Très attendue, la nouvelle loi qui autorise les descendants d'Espagnols à demander la nationalité de leurs ancêtres pourrait permettre à 200 000 Cubains de quitter l'île d'ici à 2011.
L'humour populaire a déjà rebaptisé le consulat général d'Espagne à La Havane la "fabrique d'Espagnols". Celle-ci a commencé à fonctionner dès le 29 décembre 2008, jour de l'entrée en vigueur de la Loi sur la mémoire historique, qui permet aux petits-enfants d'exilés et d'immigrés espagnols de prendre la nationalité de leurs ancêtres même si leurs parents sont nés hors d'Espagne – par exemple, à Cuba. Si les prévisions se confirment, environ 200 000 Cubains seront espagnols d'ici trois ans, soit 2 % de la population de l'île.
Cette "loi des petits-enfants", comme elle est communément appelée, représente une véritable bombe à retardement dans un pays comme Cuba, où tout le monde ou presque a un grand-père ou une grand-mère originaire d'Espagne et où le potentiel migratoire est énorme. Vu la situation économique et politique et les difficultés que rencontrent les Cubains pour voyager, certains sont prêts à remuer ciel et terre pour obtenir un passeport espagnol.
"Depuis quelque temps, on ne parle plus que de ça à La Havane, dans les taxis, les files d'attente, partout", confirme Siumey Torres Dopico, 28 ans, petite-fille d'un enfant de la guerre. Son grand-père, Pedro Manuel Dopico, originaire de La Corogne, est arrivé à Cuba à la fin de 1936, alors qu'il n'était qu'un petit garçon. Il a recouvré la nationalité espagnole en 2007. Depuis, il touche une retraite en Espagne. La mère de Siumey, Finita, est née à Cuba et a acquis la nationalité espagnole l'année dernière grâce à l'ancienne loi. Jusqu'à présent, Siumey ne pouvait pas prétendre à la nationalité espagnole parce que sa mère n'était pas née en Espagne. Mais, comme beaucoup de Cubains, elle attendait la loi sur les petits-enfants depuis un moment. Lorsque celle-ci est entrée en vigueur, un ami lui a obtenu les imprimés et un rendez-vous au consulat par Internet, et elle a été l'une des premières à déposer une demande.

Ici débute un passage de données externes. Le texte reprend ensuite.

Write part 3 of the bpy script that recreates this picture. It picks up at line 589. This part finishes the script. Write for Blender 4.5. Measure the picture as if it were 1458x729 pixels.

En un mois, qui plus est, riche en jours fériés, 20 000 Cubains ont demandé un rendez-vous au consulat pour présenter leurs papiers d'identité. "En plus, les rendez-vous ne peuvent être pris pour l'instant que par Internet", explique un fonctionnaire du consulat. Et seule une minorité de Cubains ont accès à ce service. Le consul d'Espagne, Pablo Barrios, qui est à la tête d'une équipe de 100 personnes, signale deux chiffres très révélateurs. En 1898, Cuba comptait 1,8 million d'habitants. Selon les calculs, environ 1 million d'Espagnols s'y sont installés dans le premier tiers du XXe siècle. Aujourd'hui, l'île a 11 millions d'habitants. Il a déjà reçu un millier de demandes. "La majorité émane de petits-enfants d'immigrés", précise-t-il. La famille de María Elena García, 43 ans, est un exemple type. Son grand-père, Antonio García Alemán, est arrivé à Cuba à l'âge de 17 ans. Il venait de Tenerife et n'avait "pas un sou vaillant". Il s'est installé à Cienfuegos comme agriculteur. Il est mort sans avoir revu l'Espagne. Le père de María Elena, né à Cuba, a recouvré la nationalité espagnole en 2007. "J'attendais la loi sur les petits-enfants avant même qu'elle ne commence à être débattue au Congrès", dit-elle.
Comme ses deux enfants sont mineurs, elle va aussi les "rendre" Espagnols. "Lorsque nous aurons les papiers, je pense aller en Espagne pour chercher du travail là-bas", poursuit-elle. Je lui explique qu'il y a une crise grave et que ce n'est pas un bon moment pour y aller. "Oui, mais on peut sortir de cette crise-là, tandis que c'est impossible de sortir de celle qui sévit à Cuba", commente un autre candidat qui attend son tour au consulat.